“That’s not how we do it here.”
Very few phrases induce more eye-rolls or are more effective in shutting down change than that.
But how can you argue when “how we do it here” works (for now), is what everyone knows, and is “consistent with our culture?”
You go Bananas!
In March, my husband and I traveled to Savannah to watch the Savannah Bananas play their cross-town rival, the Party Animals.
Over a year ago, I became obsessed with the Bananas, a collegiate summer team, and their unique brand of baseball known as Banana Ball. The rules are as follows:
- Every inning counts: The team that scores the most runs in an inning gets 1 point, and the team with the most points at the end of the game wins.
- Two-hour time limit: If the game is tied at the end of nine innings or 2 hours, then there is a…
- 1:1 Showdown Tiebreaker: In the event of a tie, 3 players are on the field (pitcher, catcher, fielder) and 1 batter who has to hit a home run or, well, it gets complicated and chaotic, so click here to get the details
- No stepping out of the batter’s box
- No mound visits
- No bunting
- No walks: If a 4th ball is thrown, the batter takes off running, and every defensive player must touch the ball before it becomes live and a play can be made
- Batters can steal first (I have been advocating for this since 1995, no joke, ask my dad)
- If a fan catches a foul ball, it’s an out
Lest you think I’m the only crazy person who would travel for this spectacle, there were people from 24 different states at the game. The Bananas have led their league in attendance since 2016 and set a record in 2018 with 118,262 fans over 25 games.
Lest you think the Bananas are the Harlem Globetrotters of baseball, they won the Coastal Plain League in 2016 and 2021, and 8 Bananas were drafted in 2021.
So yeah, they’re good, too.
It started with “What if”
Despite record attendance and a championship in their first season, the Bananas’ owner, Jesse Cole, wasn’t satisfied. Even though they created a fans first experience, people were still leaving before the game ended.
You can read the full story of how Banana Ball was born, but here’s the gist:
- Jesse’s dad said, “What if every inning was match play and whoever won the inning got a point?”
- Jesse, the front office team, and the head coach brainstormed a handful of rule changes to “highlight the more exciting parts of baseball while also countering the slower aspects of the game that tend to bore your average fan.”

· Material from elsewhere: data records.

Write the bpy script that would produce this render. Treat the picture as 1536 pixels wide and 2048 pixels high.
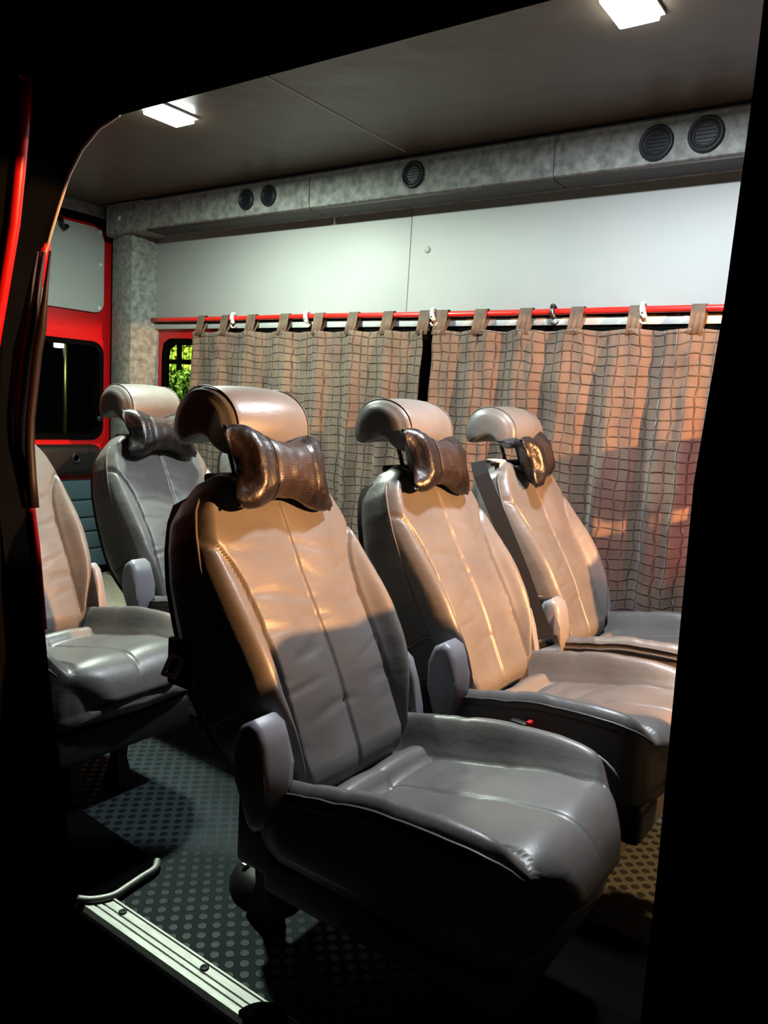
import bpy, bmesh, math, random
from mathutils import Vector, Matrix, noise
for o in list(bpy.data.objects): bpy.data.objects.remove(o)
S = bpy.context.scene
COL = S.collection
random.seed(4)
H = 1.66            # height of the lens above the ground; coordinates below are relative to the lens height

# ------------------------------------------------------------------ camera
cd = bpy.data.cameras.new('camera'); cam = bpy.data.objects.new('camera', cd); COL.objects.link(cam)
cd.sensor_fit = 'VERTICAL'; cd.sensor_height = 36.0; cd.lens = 1547.0/2048*36.0; cd.clip_start = 0.02; cd.clip_end = 200
F = 1547.0
xr = Vector((-2198, -349, F)).normalized(); yd = Vector((1112, -144, F)); yd = (yd - yd.dot(xr)*xr).normalized()
X = -xr; Z = X.cross(yd)
# columns of camera matrix: right, up, backward in world axes
right = Vector((X[0], yd[0], Z[0])); down = Vector((X[1], yd[1], Z[1])); fwd = Vector((X[2], yd[2], Z[2]))
m = Matrix((right, -down, -fwd)).transposed().to_4x4(); m.translation = (0, 0, H)
cam.matrix_world = m; S.camera = cam

# ------------------------------------------------------------------ world, lights, exposure
w = bpy.data.worlds.new('night'); S.world = w; w.use_nodes = True
w.node_tree.nodes['Background'].inputs[0].default_value = (.35, .45, .7, 1)
w.node_tree.nodes['Background'].inputs[1].default_value = 0.0015
S.view_settings.view_transform = 'Standard'; S.view_settings.look = 'None'
S.view_settings.exposure = 0.0; S.view_settings.gamma = 1.0; S.view_settings.use_curve_mapping = False

def light(name, kind, loc, power, color, size=.1, size_y=None, aim=None, spot=None, spread=None):
    l = bpy.data.lights.new(name, kind); l.energy = power; l.color = color
    if kind == 'AREA':
        l.size = size
        if size_y: l.shape = 'RECTANGLE'; l.size_y = size_y
        if spread: l.spread = spread
    else: l.shadow_soft_size = size
    if kind == 'SPOT': l.spot_size = spot; l.spot_blend = .5
    o = bpy.data.objects.new(name, l); COL.objects.link(o)
    o.location = (loc[0], loc[1], loc[2]+H)
    if aim: o.rotation_euler = (Vector(aim)-Vector(loc)).to_track_quat('-Z', 'Y').to_euler()
    return o
LED_L = (-2.31, 1.84, .925); LED_R = (-.71, 1.87, .925)
light('led_light', 'AREA', LED_L, 58, (.84, 1, .84), .10, .14, aim=(LED_L[0], LED_L[1], 0))
light('led_light', 'AREA', LED_R, 44, (.87, .93, 1), .09, .14, aim=(LED_R[0], LED_R[1], 0))
DOME = (1.40, 1.85, .392)
light('cab_dome_light', 'POINT', DOME, 1350, (1, .46, .17), .018)
light('door_edge_spot', 'SPOT', (-4.6, -3.6, 2.2), 150, (1, .75, .5), .1, aim=(-1.36, .745, .28), spot=math.radians(5))  # narrow spot added to brighten the red door edge
light('garden_light', 'AREA', (-9.0, 7.4, 1.9), 420, (.85, 1, .3), .4, aim=(-10.8, 9.4, .6))
light('garden_light', 'AREA', (-6.4, 5.5, 2.3), 60, (.8, 1, .3), .3, aim=(-6.2, 5.5, 0), spread=math.radians(70))
light('red_curtain_fill', 'SPOT', (-.12, 2.40, -.30), 14, (1, .10, .10), .04, aim=(-.80, 2.71, -.22), spot=math.radians(62))  # added red fill on the right curtain, no fixture behind it

# ------------------------------------------------------------------ materials
def mat(name, col, rough=.5, metal=0, spec=.5, bump=None, coat=0, emit=None, sheen=0):
    m = bpy.data.materials.new(name); m.use_nodes = True; nt = m.node_tree
    b = nt.nodes['Principled BSDF']
    b.inputs['Base Color'].default_value = (*col, 1); b.inputs['Roughness'].default_value = rough
    b.inputs['Metallic'].default_value = metal; b.inputs['Specular IOR Level'].default_value = spec
    b.inputs['Coat Weight'].default_value = coat; b.inputs['Sheen Weight'].default_value = sheen
    if emit: b.inputs['Emission Color'].default_value = (*emit[0], 1); b.inputs['Emission Strength'].default_value = emit[1]
    if bump:
        tc = nt.nodes.new('ShaderNodeTexCoord'); last = None
        for sc, st, det, stretch in bump:
            mp = nt.nodes.new('ShaderNodeMapping'); mp.inputs['Scale'].default_value = stretch
            n = nt.nodes.new('ShaderNodeTexNoise'); n.inputs['Scale'].default_value = sc; n.inputs['Detail'].default_value = det
            bp = nt.nodes.new('ShaderNodeBump'); bp.inputs['Strength'].default_value = st[0]; bp.inputs['Distance'].default_value = st[1]
            nt.links.new(tc.outputs['Object'], mp.inputs[0]); nt.links.new(mp.outputs[0], n.inputs[0]); nt.links.new(n.outputs[0], bp.inputs['Height'])
            if last: nt.links.new(last.outputs[0], bp.inputs['Normal'])
            last = bp
        nt.links.new(last.outputs[0], b.inputs['Normal'])
    return m
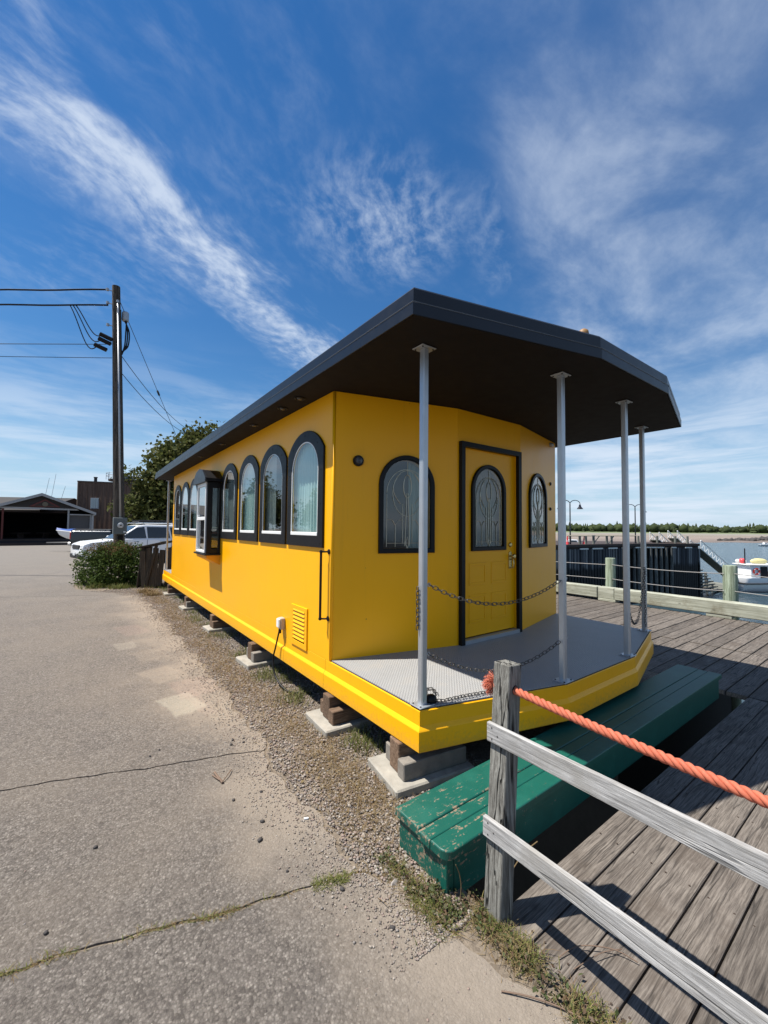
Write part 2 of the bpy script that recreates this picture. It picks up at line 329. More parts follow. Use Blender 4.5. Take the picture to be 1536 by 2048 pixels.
# ------------------------------------------------------------------ mesh helpers
class MB:
    def __init__(s): s.v = []; s.f = []
    def add(s, vs, fs):
        o = len(s.v); s.v += [tuple(p) for p in vs]; s.f += [tuple(i+o for i in f) for f in fs]; return s
    def box(s, c, d, rot=None):
        hx, hy, hz = d[0]/2, d[1]/2, d[2]/2
        vs = [Vector((x*hx, y*hy, z*hz)) for x in (-1, 1) for y in (-1, 1) for z in (-1, 1)]
        if rot is not None: vs = [rot @ p for p in vs]
        c = Vector(c)
        return s.add([p+c for p in vs], [(0,1,3,2), (4,6,7,5), (0,4,5,1), (2,3,7,6), (0,2,6,4), (1,5,7,3)])
    def bbox(s, c, d, bev=.005, rot=None):
        b = bmesh.new(); c = Vector(c); h = [k/2 for k in d]
        for x in (-1, 1):
            for y in (-1, 1):
                for z in (-1, 1):
                    for k in range(3):
                        p = Vector((x*(h[0]-(bev if k != 0 else 0)), y*(h[1]-(bev if k != 1 else 0)), z*(h[2]-(bev if k != 2 else 0))))
                        if rot is not None: p = rot @ p
                        b.verts.new(p + c)
        r = bmesh.ops.convex_hull(b, input=b.verts); bmesh.ops.dissolve_limit(b, angle_limit=.02, verts=b.verts, edges=b.edges)
        b.verts.index_update(); b.verts.ensure_lookup_table()
        s.add([v.co.copy() for v in b.verts], [[v.index for v in f.verts] for f in b.faces]); b.free(); return s
    def tube(s, pts, r, n=8, cap=True, closed=False):
        pts = [Vector(p) for p in pts]; rs = r if isinstance(r, (list, tuple)) else [r]*len(pts)
        N = len(pts); vs = []; fs = []; ref = None
        for i, p in enumerate(pts):
            a = pts[(i-1) % N] if (closed or i > 0) else p; b = pts[(i+1) % N] if (closed or i < N-1) else p
            d = (b-a).normalized() if (b-a).length > 1e-9 else Vector((0, 0, 1))
            if ref is None: ref = Vector((0, 0, 1)) if abs(d.z) < .9 else Vector((1, 0, 0))
            sx = ref - d*ref.dot(d)
            if sx.length < 1e-6: sx = d.orthogonal()
            sx.normalize(); ref = sx; sy = d.cross(sx)
            vs += [p + (sx*math.cos(2*PI*k/n) + sy*math.sin(2*PI*k/n))*rs[i] for k in range(n)]
        for i in range(N if closed else N-1):
            j = (i+1) % N
            fs += [(i*n+k, i*n+(k+1) % n, j*n+(k+1) % n, j*n+k) for k in range(n)]
        if cap and not closed: fs += [tuple(reversed(range(n))), tuple(range((N-1)*n, N*n))]
        return s.add(vs, fs)
    def prism(s, poly, z0, z1, axis=2):
        """polygon extruded along an axis; poly in the two other axes in order"""
        def P(a, b, h): return ((h, a, b), (a, h, b), (a, b, h))[axis]
        n = len(poly); vs = [P(a, b, z0) for a, b in poly] + [P(a, b, z1) for a, b in poly]
        return s.add(vs, [tuple(reversed(range(n))), tuple(range(n, 2*n))] + [(i, (i+1) % n, n+(i+1) % n, n+i) for i in range(n)])
    def quad(s, *p): return s.add(p, [tuple(range(len(p)))])
    def lathe(s, prof, c, n=12, axis=Vector((0, 0, 1))):
        axis = axis.normalized(); sx = axis.orthogonal().normalized(); sy = axis.cross(sx); c = Vector(c); vs = []; m = len(prof)
        for r, h in prof: vs += [c + axis*h + (sx*math.cos(2*PI*k/n) + sy*math.sin(2*PI*k/n))*r for k in range(n)]
        fs = [(i*n+k, i*n+(k+1) % n, (i+1)*n+(k+1) % n, (i+1)*n+k) for i in range(m-1) for k in range(n)]
        return s.add(vs, fs + [tuple(reversed(range(n))), tuple(range((m-1)*n, m*n))])
    def xf(s, mat): s.v = [tuple(mat @ Vector(p)) for p in s.v]; return s
OFF = {}
def link_mesh(name, me, mat, parent=None, smooth=False):
    if mat is not None: me.materials.append(mat)
    if smooth:
        me.shade_smooth()
    o = bpy.data.objects.new(name, me); COL.objects.link(o)
    if parent is not None: o.parent = parent
    return o
def obj(name, mb, mat, parent=None, smooth=False, angle=None):
    off = OFF.get(parent.name, Vector((0, 0, 0))) if parent is not None else Vector((0, 0, 0))
    me = bpy.data.meshes.new(name); me.from_pydata([tuple(Vector(p)-off) for p in mb.v], [], mb.f); me.update()
    b = bmesh.new(); b.from_mesh(me); bmesh.ops.recalc_face_normals(b, faces=b.faces); b.to_mesh(me); b.free()
    o = link_mesh(name, me, mat, parent, False)
    if smooth:
        me.shade_smooth()
        if angle is not None:
            try: me.set_sharp_from_angle(angle=rad(angle))
            except Exception: pass
    OFF[o.name] = off; return o
def fast(name, V, F, mat, parent=None):
    """numpy verts and faces (all with the same number of corners)"""
    me = bpy.data.meshes.new(name); V = np.asarray(V, np.float32); F = np.asarray(F, np.int32); k = F.shape[1]
    off = OFF.get(parent.name, Vector((0, 0, 0))) if parent is not None else Vector((0, 0, 0))
    V = V - np.array(off, np.float32)
    me.vertices.add(len(V)); me.vertices.foreach_set('co', V.ravel()); me.loops.add(F.size); me.loops.foreach_set('vertex_index', F.ravel())
    me.polygons.add(len(F)); me.polygons.foreach_set('loop_start', np.arange(len(F), dtype=np.int32)*k); me.polygons.foreach_set('loop_total', np.full(len(F), k, np.int32))
    me.update(calc_edges=True); o = link_mesh(name, me, mat, parent); OFF[o.name] = off; return o
def tag(o, label=None, cat=None, group=None, kind=None):
    if label: o['label'] = label
    if cat: o['category'] = cat
    if group: o['group'] = group
    if kind: o['kind'] = kind
    return o
def thing(name, label, cat, loc=(0, 0, 0), group=None):
    o = bpy.data.objects.new(name, None); o.empty_display_size = .2; COL.objects.link(o); o.location = loc; OFF[o.name] = Vector(loc)
    return tag(o, label, cat, group)
def struct(name, mb, mat, **k):
    return tag(obj(name, mb, mat, **k), kind='structure')
def copy_mesh(name, me, mat_loc, parent=None):
    o = bpy.data.objects.new(name, me); COL.objects.link(o); o.parent = parent; o.location = mat_loc; return o

# ------------------------------------------------------------------ ground, road
WATER_Z = -6.25
g = MB()
def sheet(mb, x0, x1, y0, y1, z): mb.quad((x0, y0, z), (x1, y0, z), (x1, y1, z), (x0, y1, z))
sheet(g, -400, -.30, -80, 500, -.009); sheet(g, -.30, 3.86, -.60, 500, -.009)
struct('ground', g, M['earth'])
def road_edge(y):
    pts = [(-40, -.40), (-3, -.37), (-1.2, -.40), (-.75, -.52), (-.5, -.56), (-.25, -.66), (.5, -.68), (1.8, -.60), (4, -.58), (7, -.56), (9.6, -.62), (10.4, -.9), (11.0, -1.4), (11.8, -1.95), (13.2, -2.0), (14.2, -1.2), (15.0, 3), (500, 3)]
    for (a, xa), (b, xb) in zip(pts, pts[1:]):
        if a <= y <= b: return xa + (xb-xa)*(y-a)/(b-a) + ((.026*math.sin(y*5.3+1)+.016*math.sin(y*11.7)+.012*math.sin(y*27.0+2))*min(1, max(0, (y+.55)*2)) if -1 < y < 11 else 0)
    return 3
road = bpy.data.objects.new('road', None); COL.objects.link(road); tag(road, kind='structure'); OFF['road'] = Vector((0, 0, 0))
def jag(x, k, amp): return amp*(math.sin(x*7.1+k)+.6*math.sin(x*17.3+2*k)+.5*math.sin(x*41+3*k))
# slabs are bounded by transverse cracks, the farthest a thin cast shadow cut in as a gap: y = c - s*x
cracks_and_shadow = [(-60, 0), (-.505, .31), (.865, .335), (9.70, .44), (480, 0)]
for i in range(4):
    (c0, s0), (c1, s1) = cracks_and_shadow[i], cracks_and_shadow[i+1]
    gap = .009 if i != 2 else .007
    lo, hi = [], []
    xr = -.45
    xs = list(np.concatenate([[-400, -120, -40, -15], np.arange(-8, -.2, .035)]))
    V = []
    def edge(xs, c, s, sgn, k):
        out = []
        for x in xs:
            xx = max(x, -9); y = c - s*xx + (jag(x, k, .008) if abs(c) < 50 else 0) + sgn*gap
            out.append((x, y))
        return out
    a = [p for p in edge(xs, c0, s0, 1, i) if p[0] <= road_edge(p[1])]
    b_ = [p for p in edge(xs, c1, s1, -1, i+1) if p[0] <= road_edge(p[1])]
    ya, yb = a[-1][1], b_[-1][1]
    right = []
    n = max(2, int(min(abs(yb-ya), 60)/.03)); yy = np.linspace(ya, yb, n) if yb < 60 and ya > -20 else np.concatenate([np.linspace(ya, min(yb, 30), 400), [yb]]) if ya > -20 else np.concatenate([[ya], np.linspace(-6, yb, 200)])
    for y in yy[1:-1]: right.append((road_edge(y) + jag(y, 5, .013), y))
    poly = a + right + list(reversed(b_))
    mb = MB(); n = len(poly)
    mb.add([(x, y, 0) for x, y in poly] + [(x, y, -.0095) for x, y in poly], [tuple(range(n))] + [(k, (k+1) % n, n+(k+1) % n, n+k) for k in range(n)])
    me = bpy.data.meshes.new('road_slab'); me.from_pydata(mb.v, [], mb.f); me.update()
    b = bmesh.new(); b.from_mesh(me); bmesh.ops.triangulate(b, faces=[f for f in b.faces if len(f.verts) > 4]); bmesh.ops.recalc_face_normals(b, faces=b.faces); b.to_mesh(me); b.free()
    o = link_mesh('road_slab', me, M['asphalt'], road)

for c_, s_, k_, w_ in ((-.505, .31, 1, .016), (.865, .335, 2, .011), (9.70, .44, 3, .03)):  # farthest strip of fill draws a thin cast shadow on the road as a crack
    xs = np.arange(-7.5, -.74, .03); V_ = []
    for x_ in xs:
        y_ = c_ - s_*x_ + jag(x_, k_, .008); V_ += [(x_, y_-w_*(.8+.5*math.sin(x_*31)), -.0085), (x_, y_+.002*math.sin(x_*50), -.0045+.002*math.sin(x_*23)), (x_, y_+w_*(.8+.5*math.sin(x_*27+1)), -.0085)]
    F_q = [(3*i+j, 3*i+3+j, 3*i+4+j, 3*i+1+j) for i in range(len(xs)-1) for j in (0, 1)]
    q_ = MB(); q_.add(V_, F_q); o_ = obj('crack_and_shadow_fill', q_, M['earth'], road)
# wharf body and water
w = MB(); w.box((4.4, -40.86, -3.4), (9.1, 80, 6.5)); w.box((6.42, 250, -3.4), (5.0, 499, 6.5))
struct('wharf_body', w, M['under'])
wa = MB(); sheet(wa, -.5, 3000, -2500, 3000, WATER_Z)
struct('water', wa, water_mat())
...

- Jesse called his college baseball coach, then the head coach at Lander University, and asked if they could play a game with the new rules as an experiment. The answer, “Why not?”
- It worked! The players loved it. The coaches loved it. Even the players’ girlfriends, who usually sat in the stands in did their homework, watched every minute.
- They kept experimenting. Over 1.5 years (from 2018 to 2020), the Bananas kept tweaking the rules, adding new ones and removing ones that didn’t contribute to the goal of more excitement and a better fan experience.
What’s your Banana Ball?
Why am I telling you all this (besides the fact that I am obsessed)?
Because if a collegiate summer league team with a silly name can up-end (even in a small way) an institution as stodgy as baseball and convert its grumpiest purists, you can too!
Follow the playbook:
- Don’t ever be satisfied: Things can always be better. It’s great to start with a sell-out, but if people don’t stick around, there’s an opportunity to improve.
- Define your Why. What is your version of “highlight the more exciting parts of baseball while also countering the slower aspects of the game that tend to bore your average fan.”
- Ask What if. Use analogies like Jesse’s dad did when he transplanted golf’s match play to baseball.
- Run small experiments with friendly people. The Bananas didn’t play Banana Ball rules in the first game after drafting the rules. They called a friend and ran an experiment.
- Gather all the data. The Bananas knew that the payers had to enjoy playing by Banana rules for them to stick, so they asked for feedback. They also realized that the girlfriends’ behavior change was data, even if it’s not the data the experiment was designed to collect.
- Keep experimenting. One success is just that. You need a second, a third, and a whole bunch more before being confident it will last.
- Have fun. Baseball is a business, but it’s also a game. Your job can be both, too.